Taking as its subject matter the compact architectural forms of a small town, Einblick in eine Stadt illustrates how Klee drew on both the influences of Cubism and the colour theory of Delaunay to create a simple but articulate language that represents nature in abstract terms but without completely departing from the world of objective reality. The cell-like forms in Einblick in eine Stadt translate the colour harmonies of Delaunay's Orphist circles into angular blocks of geometric shapes to create a Cubist mosaic of coloured form that shimmers with light and gaiety. This joyous quality is conveyed purely through Klee's sensitivity to colour and light and reflects the developments he had made while in Tunisia where he experimented with the break-up of form using a similar combination of Cubist and colourist principles. The warmth and spirit which emanates from this boldly rendered town certainly stands in stark contrast to the European landscape that was left ravaged by the years of war.

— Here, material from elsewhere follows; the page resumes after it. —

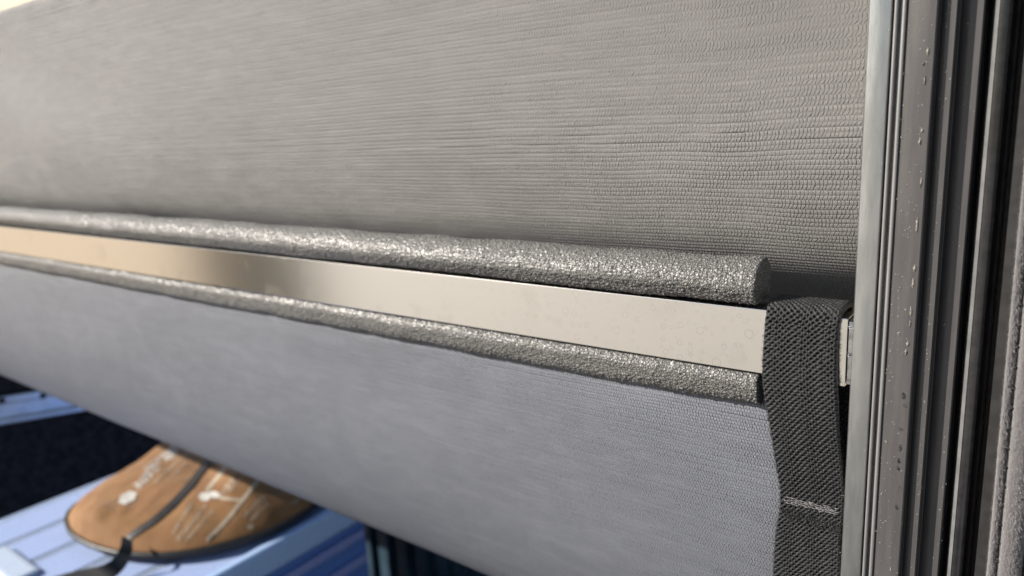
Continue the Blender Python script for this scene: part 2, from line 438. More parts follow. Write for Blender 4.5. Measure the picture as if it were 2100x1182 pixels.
# body: four walls with thickness, ribbed sides
body = bmesh.new()
def bbox_(bm, x0, x1, y0, y1, z0, z1):
    r = bmesh.ops.create_cube(bm, size=1)
    for v in r['verts']:
        v.co = Vector(((x0 if v.co.x < 0 else x1) * MM, (y0 if v.co.y < 0 else y1) * MM, (z0 if v.co.z < 0 else z1) * MM))
bbox_(body, bx0 + 12, bx1 - 10, by0 + 12, by0 + 15, -798, -478); bbox_(body, bx0 + 12, bx1 - 10, by1 - 15, by1 - 12, -798, -478)
bbox_(body, bx0 + 12, bx0 + 15, by0 + 15.2, by1 - 15.2, -798, -478); bbox_(body, bx1 - 13, bx1 - 10, by0 + 15.2, by1 - 15.2, -798, -478)
bbox_(body, bx0 + 15.2, bx1 - 13.2, by0 + 15.2, by1 - 15.2, -798, -794)
me = bpy.data.meshes.new('bin_body'); body.to_mesh(me); body.free(); link('bin_body', me, MB_BODY, bn)
for i in range(4):
    z = -505 - i * 36
    box('side_rib', bx1 - 9.8, bx1 - 4, by0 + 20, by1 - 16, z - 9, z + 3, m_bin('bin_rib_%d' % i, (0.42, 0.48, 0.86), 0.35) if i == 0 else bpy.data.materials['bin_rib_0'], bn, 2)
lid = box('lid', bx0, bx1, by0, by1, LID - 11, LID - 6, MB_LID, bn, 2, 3)
for i, x in enumerate(np.linspace(bx0 + 45, bx1 - 40, 5)):
    box('lid_rib', x - 27, x + 27, by0 + (30 if i % 2 else 60), by1 - (25 if i % 2 else 45), LID - 5.95, LID - 5.3, MB_RIB, lid, 0.25, 2)
box('lid_rim', bx1 - 9, bx1 + 4, by0, by1, LID - 34, LID - 1, m_bin('bin_rim_plastic', (0.50, 0.68, 0.98), 0.25), bn, 4, 3)
# clip handle at the near left of the lid
hp = atz(28, 1150, LID + 12)
hd = box('clip_handle', hp[0] - 70, hp[0] + 22, hp[1] - 14, hp[1] + 16, LID - 5.9, LID + 1, m_plain('grey_clip', (0.46, 0.55, 0.70), 0.3), bn, 5, 3)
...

The Paul Klee Foundation's catalogue raisonné lists 162 works from 1917. Klee's production in this year is indeed remarkable, for the First World War was then in its penultimate year, and the artist had been in uniform since March 1916. It helped that Klee had been assigned in January 1917 to take part in the construction of the flying school in Gersthofen, near Augsberg. In the following month he filled a position there as clerk in the paymaster's office, which he held until the end of the war. His work at the airfield, often consisting of guard duty at odd hours, was tedious, but he found time to paint. On 10 July he wrote in his diary: "Yesterday I was able to paint well. New work is preparing itself; the demoniacal shall be melted into simultaneity with the celestial, the dualism shall not be treated as such, but in its complementary oneness. The conviction is already present. It is questionable how far this can be achieved in my circumstances, which are only halfway favorable. Yet even the briefest moment, if is a good one, can produce a document of a new pitch of intensity" (quoted in F. Klee, ibid., pp. 372-373).